#### Dataset content
## begin

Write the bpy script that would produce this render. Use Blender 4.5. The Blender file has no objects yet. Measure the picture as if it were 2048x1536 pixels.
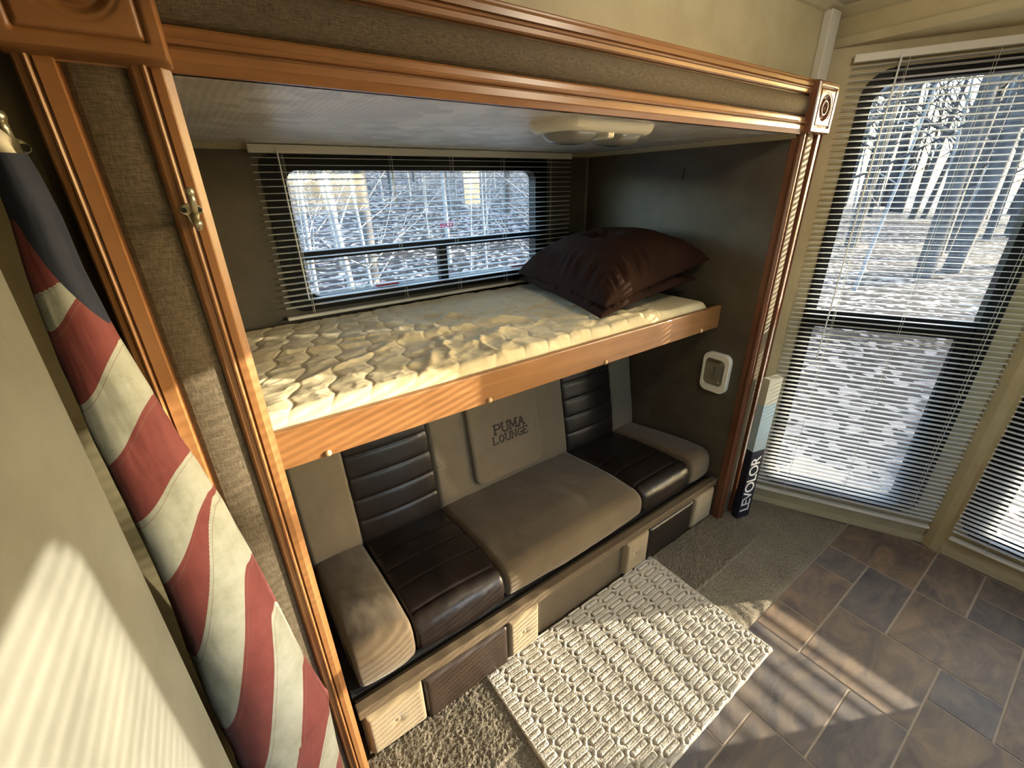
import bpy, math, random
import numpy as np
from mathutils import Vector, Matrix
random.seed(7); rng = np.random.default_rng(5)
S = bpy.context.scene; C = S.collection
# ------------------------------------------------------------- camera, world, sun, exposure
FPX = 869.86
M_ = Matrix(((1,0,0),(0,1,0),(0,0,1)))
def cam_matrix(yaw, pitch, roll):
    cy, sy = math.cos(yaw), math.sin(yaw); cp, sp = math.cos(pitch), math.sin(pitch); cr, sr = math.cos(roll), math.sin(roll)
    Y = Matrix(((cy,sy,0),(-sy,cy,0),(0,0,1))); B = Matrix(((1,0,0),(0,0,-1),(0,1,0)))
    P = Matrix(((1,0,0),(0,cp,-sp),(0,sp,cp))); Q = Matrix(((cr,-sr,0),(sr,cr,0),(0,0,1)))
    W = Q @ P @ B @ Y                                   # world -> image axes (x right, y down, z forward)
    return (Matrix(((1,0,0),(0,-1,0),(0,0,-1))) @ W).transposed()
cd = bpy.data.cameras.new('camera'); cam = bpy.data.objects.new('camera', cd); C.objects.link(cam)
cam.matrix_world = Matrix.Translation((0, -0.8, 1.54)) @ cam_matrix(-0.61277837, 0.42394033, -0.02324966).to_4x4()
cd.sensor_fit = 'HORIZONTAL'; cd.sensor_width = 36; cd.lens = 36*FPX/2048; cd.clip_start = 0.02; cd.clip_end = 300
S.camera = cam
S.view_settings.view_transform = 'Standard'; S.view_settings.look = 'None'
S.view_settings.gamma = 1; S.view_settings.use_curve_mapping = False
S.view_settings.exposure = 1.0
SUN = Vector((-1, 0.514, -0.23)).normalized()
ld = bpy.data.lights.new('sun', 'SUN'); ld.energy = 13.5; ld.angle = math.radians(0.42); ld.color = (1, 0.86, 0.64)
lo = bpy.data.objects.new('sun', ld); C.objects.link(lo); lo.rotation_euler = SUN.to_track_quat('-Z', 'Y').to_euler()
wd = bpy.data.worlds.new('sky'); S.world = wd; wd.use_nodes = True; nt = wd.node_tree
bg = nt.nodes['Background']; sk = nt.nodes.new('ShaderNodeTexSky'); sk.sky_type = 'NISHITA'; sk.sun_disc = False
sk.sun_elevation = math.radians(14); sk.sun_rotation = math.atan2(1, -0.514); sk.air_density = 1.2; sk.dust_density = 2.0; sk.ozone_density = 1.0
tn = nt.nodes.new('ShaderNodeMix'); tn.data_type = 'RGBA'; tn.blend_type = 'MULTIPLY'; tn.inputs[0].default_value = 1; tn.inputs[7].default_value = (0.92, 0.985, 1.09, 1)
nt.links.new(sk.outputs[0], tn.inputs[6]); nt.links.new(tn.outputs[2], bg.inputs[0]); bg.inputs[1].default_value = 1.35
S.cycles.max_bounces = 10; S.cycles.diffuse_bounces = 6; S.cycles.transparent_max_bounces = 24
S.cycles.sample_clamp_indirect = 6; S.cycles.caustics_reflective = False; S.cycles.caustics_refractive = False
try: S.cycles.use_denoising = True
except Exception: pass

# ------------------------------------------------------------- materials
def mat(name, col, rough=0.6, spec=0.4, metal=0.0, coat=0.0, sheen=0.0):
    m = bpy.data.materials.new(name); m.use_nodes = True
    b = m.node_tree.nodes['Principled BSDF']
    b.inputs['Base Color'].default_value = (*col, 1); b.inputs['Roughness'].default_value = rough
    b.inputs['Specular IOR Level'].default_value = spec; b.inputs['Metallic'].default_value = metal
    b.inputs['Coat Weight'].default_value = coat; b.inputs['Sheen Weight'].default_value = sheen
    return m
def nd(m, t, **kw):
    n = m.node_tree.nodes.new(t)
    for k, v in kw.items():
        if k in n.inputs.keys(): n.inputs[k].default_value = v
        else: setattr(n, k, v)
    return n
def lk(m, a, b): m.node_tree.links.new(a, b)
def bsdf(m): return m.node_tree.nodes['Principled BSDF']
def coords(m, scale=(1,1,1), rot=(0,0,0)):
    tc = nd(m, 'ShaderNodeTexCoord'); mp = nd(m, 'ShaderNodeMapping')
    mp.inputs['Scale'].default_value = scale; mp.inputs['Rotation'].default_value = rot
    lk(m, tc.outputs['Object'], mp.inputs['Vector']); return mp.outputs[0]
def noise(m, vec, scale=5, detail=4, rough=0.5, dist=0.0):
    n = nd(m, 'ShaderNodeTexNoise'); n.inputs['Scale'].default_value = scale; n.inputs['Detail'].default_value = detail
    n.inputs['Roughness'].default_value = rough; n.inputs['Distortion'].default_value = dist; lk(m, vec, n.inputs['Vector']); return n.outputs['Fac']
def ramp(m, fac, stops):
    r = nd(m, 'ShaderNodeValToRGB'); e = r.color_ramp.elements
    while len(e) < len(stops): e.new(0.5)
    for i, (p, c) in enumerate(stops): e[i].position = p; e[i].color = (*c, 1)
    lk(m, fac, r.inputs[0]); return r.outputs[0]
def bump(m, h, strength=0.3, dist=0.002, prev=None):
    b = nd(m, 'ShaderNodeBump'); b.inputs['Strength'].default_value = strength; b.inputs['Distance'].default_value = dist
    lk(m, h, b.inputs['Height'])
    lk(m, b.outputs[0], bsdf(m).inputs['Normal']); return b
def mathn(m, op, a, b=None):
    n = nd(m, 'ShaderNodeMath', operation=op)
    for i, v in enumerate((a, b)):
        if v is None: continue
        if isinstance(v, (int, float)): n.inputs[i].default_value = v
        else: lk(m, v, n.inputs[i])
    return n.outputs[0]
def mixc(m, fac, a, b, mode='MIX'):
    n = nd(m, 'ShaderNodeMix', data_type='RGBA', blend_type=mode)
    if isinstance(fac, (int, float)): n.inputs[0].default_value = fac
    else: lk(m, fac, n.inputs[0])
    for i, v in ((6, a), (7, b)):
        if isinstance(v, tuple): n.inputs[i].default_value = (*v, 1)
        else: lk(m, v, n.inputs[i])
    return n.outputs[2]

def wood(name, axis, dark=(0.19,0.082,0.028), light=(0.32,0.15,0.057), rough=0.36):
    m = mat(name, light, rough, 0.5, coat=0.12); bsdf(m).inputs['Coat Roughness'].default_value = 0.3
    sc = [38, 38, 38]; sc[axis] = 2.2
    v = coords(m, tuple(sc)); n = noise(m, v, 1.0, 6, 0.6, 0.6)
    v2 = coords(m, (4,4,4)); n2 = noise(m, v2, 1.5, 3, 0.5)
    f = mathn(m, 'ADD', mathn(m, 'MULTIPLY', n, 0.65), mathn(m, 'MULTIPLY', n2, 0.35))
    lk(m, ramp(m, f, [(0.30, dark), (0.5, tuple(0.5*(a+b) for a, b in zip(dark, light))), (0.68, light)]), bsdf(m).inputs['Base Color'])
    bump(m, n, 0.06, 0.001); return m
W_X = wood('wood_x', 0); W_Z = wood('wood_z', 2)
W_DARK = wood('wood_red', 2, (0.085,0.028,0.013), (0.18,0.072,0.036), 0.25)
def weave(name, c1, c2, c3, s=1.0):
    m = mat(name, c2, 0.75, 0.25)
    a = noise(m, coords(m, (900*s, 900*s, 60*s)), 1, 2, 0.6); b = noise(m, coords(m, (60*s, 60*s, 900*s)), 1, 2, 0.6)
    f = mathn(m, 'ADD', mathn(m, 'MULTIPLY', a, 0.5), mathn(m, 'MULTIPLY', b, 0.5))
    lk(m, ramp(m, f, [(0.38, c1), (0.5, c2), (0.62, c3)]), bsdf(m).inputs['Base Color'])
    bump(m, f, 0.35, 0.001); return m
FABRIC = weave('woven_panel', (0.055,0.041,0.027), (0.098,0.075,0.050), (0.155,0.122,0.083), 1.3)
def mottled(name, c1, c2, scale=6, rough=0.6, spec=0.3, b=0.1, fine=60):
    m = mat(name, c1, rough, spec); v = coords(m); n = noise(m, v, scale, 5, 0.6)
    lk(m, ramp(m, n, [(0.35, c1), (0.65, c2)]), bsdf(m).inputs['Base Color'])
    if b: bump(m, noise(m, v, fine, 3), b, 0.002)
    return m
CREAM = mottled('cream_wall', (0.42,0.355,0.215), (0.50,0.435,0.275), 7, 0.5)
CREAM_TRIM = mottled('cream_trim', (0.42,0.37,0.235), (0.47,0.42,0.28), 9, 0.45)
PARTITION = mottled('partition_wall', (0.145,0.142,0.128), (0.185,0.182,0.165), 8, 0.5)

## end

#### Description of the task
Using the listing above, list every line in which the string "objects" occurs.

#### Result of this exercise
Write the bpy script that would produce this render. Use Blender 4.5. The Blender file has no objects yet. Measure the picture as if it were 2048x1536 pixels.
cd = bpy.data.cameras.new('camera'); cam = bpy.data.objects.new('camera', cd); C.objects.link(cam)
lo = bpy.data.objects.new('sun', ld); C.objects.link(lo); lo.rotation_euler = SUN.to_track_quat('-Z', 'Y').to_euler()